The dinghy came back into service, and armed with foghorn and bear spray we explored the coastal fringes, the crab trap went out every day and night, and hooks were baited, but alas no wildlife to be seen or fresh fish for our dinner.

Having read about Geographic Harbor in Katmai National Park as a must see destination with high concentrations of grizzlies we decided to cross Shelikof Strait to the mainland and have a look. The Northeast was blowing 25-30 knots but it was a downwind run for us, making the crossing at speed with a reefed main. Several islets protect the entry to the harbor and we were soon in glassy calm waters motoring slowly through a narrow channel. Suddenly it was if we had come through a time warp. A primordial scene opened before us, dramatic mountain sides scoured with lahar flows or old eruptions that shattered the craters, small scrubby alders in bud near the waters edge but otherwise just tussock vegetation, no other trees, and heavy clouds sat brooding overhead, obscuring the volcanic peaks so as to give them even greater imagined heights.

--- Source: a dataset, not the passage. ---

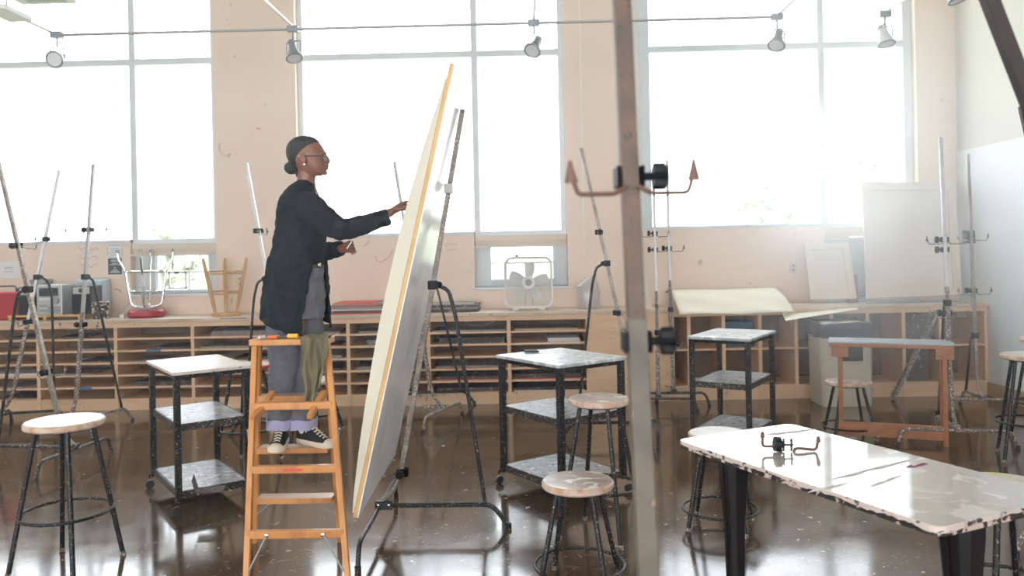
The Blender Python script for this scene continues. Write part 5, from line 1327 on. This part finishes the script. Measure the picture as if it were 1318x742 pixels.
# ================================================================== notices, outlets, scribbles on the window wall
def wallpt(px, py): return P(px, py, WY - .004)
def notice(pxa, pya, pxb, pyb, m_, nm, lab, cat='notice'):
    a_, b_ = wallpt(pxa, pya), wallpt(pxb, pyb)
    t = thing(nm, lab, cat, ((a_.x + b_.x) / 2, WY, b_.z))
    MB().span((a_.x, WY - .004, b_.z), (b_.x, WY - .0005, a_.z)).build('sheet', m_, t, smooth=0)
    return t, a_, b_
def lines(t, a_, b_, rows, m_, x0=.12, x1=.88, th=.0045, seed=1):
    rn = random.Random(seed); mb = MB(); w_ = b_.x - a_.x; h_ = a_.z - b_.z
    for r_ in rows:
        l_ = rn.uniform(.55, 1); xx0 = a_.x + w_ * (x0 + (x1 - x0) * (1 - l_) / 2); xx1 = a_.x + w_ * (x1 - (x1 - x0) * (1 - l_) / 2); x_ = xx0
        while x_ < xx1:
            e = min(x_ + rn.uniform(.012, .035), xx1); zc__ = a_.z - h_ * r_; mb.span((x_, WY - .0055, zc__ - th / 2), (e, WY - .0042, zc__ + th / 2)); x_ = e + .006
    mb.build('printed_lines', m_, t, smooth=0)
t, a_, b_ = notice(138, 314, 158, 332, PAPER, 'notice_sheet', 'pale notice sheet above the dark sign'); lines(t, a_, b_, (.35, .5, .65, .8), INK, seed=3)
mb = MB(); 
for u in ((.08, .12, .92, .12), (.08, .95, .92, .95), (.03, .2, .03, .85), (.97, .2, .97, .85)):
    w_, h_ = b_.x - a_.x, a_.z - b_.z; mb.tube([(a_.x + w_ * u[0], WY - .006, a_.z - h_ * u[1]), (a_.x + w_ * u[2], WY - .006, a_.z - h_ * u[3])], .003, 4)
mb.build('border', GREYP, t, smooth=0)
t, a_, b_ = notice(137.5, 332.5, 158.5, 354.5, PAPER, 'notice_sheet', 'charcoal sign with white printed lines on the wall')
MB().span((a_.x + .012, WY - .0052, b_.z + .01), (b_.x - .012, WY - .004, a_.z - .005)).build('dark_panel', SIGND, t, smooth=0)
a2_, b2_ = a_ + Vector((0, -.0015, 0)), b_; 
mb = MB(); rn = random.Random(9)
for r_ in (.12, .2, .33, .41, .6, .74, .82, .9):
    w_ = b_.x - a_.x; l_ = rn.uniform(.3, .7) if r_ != .6 else .15; zc__ = a_.z - (a_.z - b_.z) * (r_ * .9 + .02); mb.span((a_.x + w_ * (.5 - l_ / 2), WY - .0065, zc__ - .0028), (a_.x + w_ * (.5 + l_ / 2), WY - .0053, zc__ + .0028))
mb.build('printed_lines', PAPER, t, smooth=0)
t, a_, b_ = notice(-2, 337, 25, 358, PAPER, 'notice_sheet', 'white sheet of paper taped up above the red can'); lines(t, a_, b_, (.35, .45, .62), INK, .25, .75, seed=5)
for px, py, lab in ((309, 362, 'wall outlet behind the upturned wooden stool'), (1021, 345, 'wall outlet above the curling cream paper')):
    a_ = wallpt(px, py); t = thing('wall_outlet', 'beige ' + lab, 'outlet', (a_.x, WY, a_.z))
    MB().box((a_.x, WY - .005, a_.z), (.075, .008, .115)).build('plate', VALANCE, t, smooth=0, bevel=.002)
    for dz in (-.024, .024): MB().box((a_.x, WY - .0105, a_.z + dz), (.012, .003, .02)).build('socket', INK, t, smooth=0)
def scribble(pts, m_, r_, lab):
    o = MB().tube([P(x_, y_, WY - .002) for x_, y_ in pts], r_, 5, flat=.3).build('wall_scribble', m_, None); tag(o, lab, 'scribble', 'marks on the window wall')
rn = random.Random(4)
def word(x0, y0, n_, w_, h_):
    return [(x0 + w_ * i / n_ + rn.uniform(-.6, .6), y0 + rn.uniform(-h_, h_)) for i in range(n_ + 1)]
scribble(word(100, 321, 16, 26, 2.4), INKR, .0035, 'faint scribbled word on the wall above the stereo')
scribble(word(103, 332, 14, 24, 3.2), INKR, .0035, 'faint red scribble above the pale blue monitor')
scribble(word(103, 342, 16, 24, 3.0), INKR, .0035, 'second faint red scribble just below the first')
scribble([(148, 373), (151, 372.5), (154, 374), (156, 377)], INK, .004, 'dark green streak on the wall beside the chrome stool')
scribble([(483, 330), (485, 336), (490, 338), (497, 334), (502, 329), (505, 322)], INKR, .004, 'curved grey pencil loop on the wall by the lowered hand')
scribble(word(509, 315, 10, 9, 1.0), INK, .003, 'tiny written word on the wall beside the huge canvas')
scribble(word(572, 315, 12, 16, 2.5), INKR, .003, 'scratchy writing under the sill beside the easel mast')
scribble(word(576, 321, 10, 12, 2.0), INKR, .003, 'lower line of scratchy writing beside the easel mast')
scribble([(598, 346), (601, 340), (605, 337), (603, 343), (607, 345)], PAPER, .006, 'white chipped patch on the wall left of the small window')
scribble([(340, 133), (342, 136), (343, 134)], INKR, .004, 'small scuff high on the pier behind the painter')

# ================================================================== track lighting
TY = 7.15; p0, p1 = P(68, 47, TY), P(1003, 20, TY); TZ_ = (p0.z + p1.z) / 2
def zrow(px): return p0.z + (p1.z - p0.z) * (P(px, 30, TY).x - p0.x) / (p1.x - p0.x)
tr = MB().tube([(p0.x - .02, TY, TZ_), (p1.x + .02, TY, TZ_)], .013, 10).build('lighting_rail', CONDUIT, None)
tag(tr, 'long thin conduit rail crossing in front of all windows', 'rail')
def spot(px, aim, mt, lab, x=None, y=TY, z=None, scale=1.0, shade=LAMPG):
    x_ = P(px, 30, y).x if x is None else x; z_ = TZ_ if z is None else z; c = Vector((x_, y, z_))
    t = thing('track_spotlight', lab, 'spotlight', tuple(c), 'track spotlights')
    MB().box(c, (.10, .06, .055)).build('rail_connector', LAMPG, t, smooth=0, bevel=.006)
    MB().tube([c, c + Vector((0, 0, -.10))], .009, 8).build('stem', LAMPG, t)
    j = c + Vector((0, 0, -.21)); a = Vector(aim).normalized(); sd_ = Vector((1, 0, 0)); sd_ = (sd_ - a * sd_.dot(a)).normalized() if abs(a.x) < .95 else Vector((0, 1, 0))
    MB().tube(fillet([j + sd_ * .062, j + sd_ * .062 + Vector((0, 0, .10)), j - sd_ * .062 + Vector((0, 0, .10)), j - sd_ * .062], .02), .006, 8).build('yoke', LAMPG, t)
    hd = MB(); hd.tube([j - a * .13, j - a * .125, j - a * .05, j + a * .0, j + a * .05, j + a * .055], [.022, .032, .036, .052, .072, .072], 22)
    ho_ = hd.build('lamp_head', mt, t)
    MB().ring(j + a * .055, .070, .008, 28, normal=a).build('rim', LAMPG, ho_)
    MB().tube([j + a * .052, j + a * .058], .060, 24).build('lens', LENS, ho_)
spot(73, (.05, -1, -.35), LAMPG, 'round spotlight facing the room, on the rail at the far left')
spot(377, (.25, -.35, -1), LAMPG, 'dark spotlight hanging down beside the first pier')
spot(687, (-.35, -.6, -.75), LAMPG, 'spotlight turned left and down before the second window')
spot(1000, (-.35, -.5, -.9), LAMPG, 'pale spotlight tipped left at the end of the rail')
spot(1139, (.1, -.25, -1), LAMPW, 'spotlight hanging straight down near the third window frame')
for px, q, lab in ((68, (0, 13), 'first'), (377, (335, -3), 'second'), (687, (690, -10), 'third'), (1002, (1030, -4), 'fourth'), (1141, (1175, -2), 'fifth')):
    a_ = Vector((P(px, 30, TY).x, TY, TZ_ + .02)); b_ = Vector((a_.x + .0, 1.2, TZ_ + .02))
    o = MB().tube([a_, b_], .012, 10).build('cross_rail', CONDUIT, None); tag(o, 'conduit running back into the room from the %s spotlight counted from the left' % lab, 'rail', 'conduits running back from the spotlights')
    for yy in (6.9, 4.2, 1.5):
        if yy < 5:
            MB().tube([(a_.x, yy, TZ_ + .02), (a_.x, yy, ZC)], .005, 6).build('hanger', CONDUIT, o)
spot(0, (.3, -.2, -1), LAMPG, 'dark spotlight just showing at the top right corner', x=P(1230, -50, 5.6).x, y=5.6, z=P(1230, -50, 5.6).z)
o = MB().tube([(P(1230, -50, 5.6).x, 5.6, P(1230, -50, 5.6).z), (P(1230, -50, 5.6).x, 5.6, ZC)], .01, 8).build('drop_rod', CONDUIT, bpy.data.objects['track_spotlight.005'])
# flat ceiling light panel at the top left
c = P(64, 5.5, 5.9); t = thing('hanging_light_panel', 'flat ceiling light panel just showing at the top left', 'light', tuple(c))
MB().span((c.x - .20, 4.45, c.z), (c.x + .20, 5.9, c.z + .05)).build('housing', LAMPW, t, smooth=0, bevel=.006)
MB().span((c.x - .12, 4.5, c.z - .004), (c.x + .15, 5.85, c.z)).build('diffuser', GREYP, t, smooth=0)
for x_ in (-.1, .1): MB().tube([(c.x + x_, 5.2, c.z + .05), (c.x + x_, 5.2, ZC)], .006, 6).build('hanger', CONDUIT, t)

c = P(9, 17, 5.4); o = MB().box(c, (.16, .30, .035), Matrix.Rotation(R(0), 3, 'Z')).build('track_adapter', LAMPW, None, bevel=.005)
MB().tube([c, Vector((c.x, c.y, ZC))], .006, 6).build('hanger', CONDUIT, o)
tag(o, 'white box-like ceiling track piece at the very top left', 'track piece')

# ------------------------------------------------------------------ haze volumes; the thin one stands in for veiling glare from the windows
hz = bpy.data.materials.new('glare_haze'); hz.use_nodes = True
n, l = hz.node_tree.nodes, hz.node_tree.links; n.remove(n['Principled BSDF'])
v = n.new('ShaderNodeVolumeScatter'); v.inputs['Density'].default_value = .0045; v.inputs['Anisotropy'].default_value = .78
v.inputs['Color'].default_value = (.93, .96, 1, 1)
l.new(v.outputs[0], n['Material Output'].inputs['Volume'])
o = MB().prism([(YB + .01, .004), (CY - .06, .004), (CY - .06, CT + .02), (WY - .035, CT + .02), (WY - .035, ZC - .01), (YB + .01, ZC - .01)], 0, XL + .01, XR - .014).build('haze', hz, None, smooth=0)
tag(o, 'thin pale haze added to the studio air to imitate window glare', 'haze', kind='stuff')
# denser drifting smoke-like haze in the corner by the third window
hz = bpy.data.materials.new('corner_haze'); hz.use_nodes = True
n, l = hz.node_tree.nodes, hz.node_tree.links; n.remove(n['Principled BSDF'])
v = n.new('ShaderNodeVolumeScatter'); v.inputs['Anisotropy'].default_value = .6; v.inputs['Color'].default_value = (.94, .97, 1, 1)
tcn = n.new('ShaderNodeTexCoord'); mp = n.new('ShaderNodeMapping'); mp.inputs['Location'].default_value = (-1, -1, -1); mp.inputs['Scale'].default_value = (2, 2, 2)
gr = n.new('ShaderNodeTexGradient'); gr.gradient_type = 'SPHERICAL'
nzn = n.new('ShaderNodeTexNoise'); nzn.inputs['Scale'].default_value = .9; nzn.inputs['Detail'].default_value = 3; nzn.inputs['Distortion'].default_value = .8
mr_ = n.new('ShaderNodeMapRange'); mr_.inputs[1].default_value = .35; mr_.inputs[2].default_value = .7
m1 = n.new('ShaderNodeMath'); m1.operation = 'MULTIPLY'; m2 = n.new('ShaderNodeMath'); m2.operation = 'MULTIPLY'; m2.inputs[1].default_value = .85
l.new(tcn.outputs['Generated'], mp.inputs['Vector']); l.new(mp.outputs[0], gr.inputs[0]); l.new(tcn.outputs['Object'], nzn.inputs['Vector']); l.new(nzn.outputs[0], mr_.inputs[0])
l.new(gr.outputs[1], m1.inputs[0]); l.new(mr_.outputs[0], m1.inputs[1]); l.new(m1.outputs[0], m2.inputs[0]); l.new(m2.outputs[0], v.inputs['Density'])
l.new(v.outputs[0], n['Material Output'].inputs['Volume'])
o = MB().span((1.2, 5.2, .02), (XR - .02, CY - .07, 4.2)).build('corner_haze', hz, None, smooth=0)
tag(o, 'denser drifting haze in the corner by the third window', 'haze', kind='stuff')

The next morning we headed out gunk-holing in the dinghy, and observed bears for at least six hours. Firstly a group of four grizzlies worked their way along the shore grazing on seaweed and algae, then headed uphill thru the brush and into the tussocks. We saw them emerge on the skyline high among rocky outcrops and remnant snow - fast and agile.
After that we encountered individuals in every cove of the harbor, all taking on passing interest in us and in intent on grazing the littoral zone. We saw 10 bears in all, each quite different in coloring and size. On an outwash from a fast flowing river we beached the dinghy to stretch our legs. But the evidence of bear sign, and a well worn trail along the river, sent us back out to the water before having to test our bear encounter skills.
A news item on the radio just now - a 16 year old runner competing in a mountain run near Anchorage, chased, mauled and killed by a Black Bear!